Jen DePaolo

Artist Statement

My work is shaped by and for the relationships in my life. I think constantly of the ecosystem I inhabit and the complex networks that facilitate and impact daily life. I believe that building direct connections to neighbors near and far, and to our landscapes, food sheds and waters ways is the best chance we have of thriving. My artwork reflects the imagery, patterns, connections and tensions found in my ecosystem. I activate these objects in social gatherings, public events and community collaborations.

I organize events in galleries and public venues where I serve meals, facilitate rituals and prompt conversations. I leverage collaborative art making as a tool for community development in partnership with social profit organizations, small businesses and educational institutions.

I consider ergonomics, daily rituals and the patina of regular use when designing pottery, lining pots with white-on-white surface drawings that are abstractly narrative and complementary to a wide range of culinary colors and textures.
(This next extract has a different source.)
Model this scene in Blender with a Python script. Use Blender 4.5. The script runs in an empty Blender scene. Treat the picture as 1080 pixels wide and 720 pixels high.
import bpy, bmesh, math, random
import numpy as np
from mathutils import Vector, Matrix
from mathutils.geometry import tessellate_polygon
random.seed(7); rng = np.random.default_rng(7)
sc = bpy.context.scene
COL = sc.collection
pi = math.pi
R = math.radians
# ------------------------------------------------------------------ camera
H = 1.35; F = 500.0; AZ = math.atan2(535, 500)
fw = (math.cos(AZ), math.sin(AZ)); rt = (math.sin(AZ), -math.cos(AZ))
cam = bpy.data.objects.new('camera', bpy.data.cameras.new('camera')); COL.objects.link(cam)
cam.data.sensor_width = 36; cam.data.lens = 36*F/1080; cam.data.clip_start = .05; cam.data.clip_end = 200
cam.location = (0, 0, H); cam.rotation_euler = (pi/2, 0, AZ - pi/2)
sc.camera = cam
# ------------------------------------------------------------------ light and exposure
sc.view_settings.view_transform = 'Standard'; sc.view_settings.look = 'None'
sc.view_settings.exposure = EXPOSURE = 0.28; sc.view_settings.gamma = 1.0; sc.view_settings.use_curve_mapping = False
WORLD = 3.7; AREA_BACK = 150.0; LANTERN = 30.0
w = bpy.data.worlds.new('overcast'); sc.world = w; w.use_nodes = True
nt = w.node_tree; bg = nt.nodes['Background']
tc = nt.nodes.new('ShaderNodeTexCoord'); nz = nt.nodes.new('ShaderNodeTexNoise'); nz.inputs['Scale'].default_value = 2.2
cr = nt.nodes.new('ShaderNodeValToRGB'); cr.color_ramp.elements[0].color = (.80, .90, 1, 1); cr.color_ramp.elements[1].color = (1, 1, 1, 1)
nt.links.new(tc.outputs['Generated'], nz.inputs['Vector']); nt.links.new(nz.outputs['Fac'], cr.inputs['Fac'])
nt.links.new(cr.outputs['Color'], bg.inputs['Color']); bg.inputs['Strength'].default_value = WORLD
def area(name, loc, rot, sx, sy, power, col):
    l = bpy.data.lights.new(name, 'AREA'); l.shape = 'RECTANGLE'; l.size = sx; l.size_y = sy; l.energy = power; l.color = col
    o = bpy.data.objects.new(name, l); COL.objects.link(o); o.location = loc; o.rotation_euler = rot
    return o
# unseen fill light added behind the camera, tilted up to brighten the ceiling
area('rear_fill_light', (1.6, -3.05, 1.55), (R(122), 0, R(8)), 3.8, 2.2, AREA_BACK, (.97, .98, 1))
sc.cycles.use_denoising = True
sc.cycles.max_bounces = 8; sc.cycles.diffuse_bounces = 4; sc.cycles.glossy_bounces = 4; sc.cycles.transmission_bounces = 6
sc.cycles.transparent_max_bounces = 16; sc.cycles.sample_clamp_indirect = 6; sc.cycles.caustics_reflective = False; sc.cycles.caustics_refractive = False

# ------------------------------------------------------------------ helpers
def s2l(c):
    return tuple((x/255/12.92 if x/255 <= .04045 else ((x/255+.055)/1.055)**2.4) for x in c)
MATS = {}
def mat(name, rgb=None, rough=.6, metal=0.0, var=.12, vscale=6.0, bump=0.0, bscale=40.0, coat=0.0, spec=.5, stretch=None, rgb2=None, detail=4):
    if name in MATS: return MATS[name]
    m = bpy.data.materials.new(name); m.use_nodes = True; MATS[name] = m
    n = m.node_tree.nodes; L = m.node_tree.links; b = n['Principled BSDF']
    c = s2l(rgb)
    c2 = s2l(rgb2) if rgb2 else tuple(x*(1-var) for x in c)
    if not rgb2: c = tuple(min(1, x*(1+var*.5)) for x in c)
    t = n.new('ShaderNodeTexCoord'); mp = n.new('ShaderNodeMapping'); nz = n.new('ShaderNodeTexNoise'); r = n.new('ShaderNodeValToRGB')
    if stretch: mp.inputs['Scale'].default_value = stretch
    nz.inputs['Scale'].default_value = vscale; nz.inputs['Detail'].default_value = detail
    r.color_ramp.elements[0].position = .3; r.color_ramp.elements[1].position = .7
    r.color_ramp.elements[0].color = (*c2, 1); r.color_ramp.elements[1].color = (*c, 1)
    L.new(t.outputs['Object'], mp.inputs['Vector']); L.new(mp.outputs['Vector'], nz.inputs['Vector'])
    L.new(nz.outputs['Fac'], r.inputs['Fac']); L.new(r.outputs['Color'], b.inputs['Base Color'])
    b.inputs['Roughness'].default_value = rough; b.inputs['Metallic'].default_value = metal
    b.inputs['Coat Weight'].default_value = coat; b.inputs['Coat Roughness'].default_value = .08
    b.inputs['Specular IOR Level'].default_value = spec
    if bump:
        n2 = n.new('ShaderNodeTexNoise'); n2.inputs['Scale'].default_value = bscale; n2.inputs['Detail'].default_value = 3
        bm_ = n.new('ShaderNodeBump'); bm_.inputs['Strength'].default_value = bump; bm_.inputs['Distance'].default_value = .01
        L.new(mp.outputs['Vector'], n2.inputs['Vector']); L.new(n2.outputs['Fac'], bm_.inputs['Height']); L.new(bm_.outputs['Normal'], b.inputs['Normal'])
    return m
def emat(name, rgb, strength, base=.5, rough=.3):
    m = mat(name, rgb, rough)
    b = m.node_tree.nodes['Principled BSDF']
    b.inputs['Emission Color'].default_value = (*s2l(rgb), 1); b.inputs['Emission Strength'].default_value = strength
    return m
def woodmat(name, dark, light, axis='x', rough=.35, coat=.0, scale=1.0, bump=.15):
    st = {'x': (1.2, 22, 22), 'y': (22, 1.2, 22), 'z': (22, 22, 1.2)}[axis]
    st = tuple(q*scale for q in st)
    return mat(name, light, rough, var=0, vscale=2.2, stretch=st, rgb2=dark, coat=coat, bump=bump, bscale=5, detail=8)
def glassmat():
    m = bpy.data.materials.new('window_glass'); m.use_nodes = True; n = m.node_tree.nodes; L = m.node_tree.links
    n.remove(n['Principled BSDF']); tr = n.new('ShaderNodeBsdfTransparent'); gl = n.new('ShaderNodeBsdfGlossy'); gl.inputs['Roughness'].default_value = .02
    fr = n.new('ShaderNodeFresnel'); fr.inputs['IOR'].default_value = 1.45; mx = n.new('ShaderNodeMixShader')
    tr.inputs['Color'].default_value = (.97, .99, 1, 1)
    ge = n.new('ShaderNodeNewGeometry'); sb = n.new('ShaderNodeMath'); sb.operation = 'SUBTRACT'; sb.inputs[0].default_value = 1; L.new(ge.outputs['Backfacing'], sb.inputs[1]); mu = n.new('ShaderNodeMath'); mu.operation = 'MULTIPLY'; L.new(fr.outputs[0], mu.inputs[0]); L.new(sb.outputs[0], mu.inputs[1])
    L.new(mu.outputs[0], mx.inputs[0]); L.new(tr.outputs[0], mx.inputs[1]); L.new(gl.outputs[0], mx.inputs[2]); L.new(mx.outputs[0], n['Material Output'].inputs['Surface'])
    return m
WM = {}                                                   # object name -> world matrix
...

Pots are wheel thrown and sculpted, painted with slip and terra sigillatta, carved through, fired, drawn upon, glazed and fired again. The interior, exterior and bottom of each object are addressed with the detail and complexity I find in the world around me.

-- Jen DePaolo

Bio

Jen DePaolo is an artist and community organizer in Albuquerque, New Mexico. Her work celebrates identity, connection and survival. She works for a more empathic and equitable society through her outreach, studio practice and collaborative events and projects. Jen integrates food and pottery through Gathered, a series of pop-up celebrations in partnership with Edible Magazine and local growers, chefs and other artists. Together with ceramic artist Jane Gordon she co-founded the What Becomes Project, which recently received a Fulcrum Fund Award of 516 Arts and the Andy Warhol Foundation to build community through collaborative clay sculpture. Jen partnered with writer and performer Ebony Booth to develop Burque Noir, an annual multi-media showcase for visual and performing artists in Albuquerque who are African American.

Jen earned a Liberal Arts Degree in Art and Writing from Houghton College and later moved to Albuquerque to pursue her MFA at the University of New Mexico where she also studied race, class and gender in American culture. She participated in UNM’s Land Arts of the American West program as a Teaching Assistant and maintains a strong ecological focus in her work. In 2008, Jen held her MFA exhibition, Home Economics, at the Harwood Art Center where, in 2011, she became full time staff as the Community Outreach Coordinator. Recent Exhibition highlights include NCECA 2017 Conference Exhibition, The Evocative Garden, La Mesa at NCECA 2017 and Beyond the Brickyard at the Archie Bray. Her writing has been published in Ceramics: Art and Perception.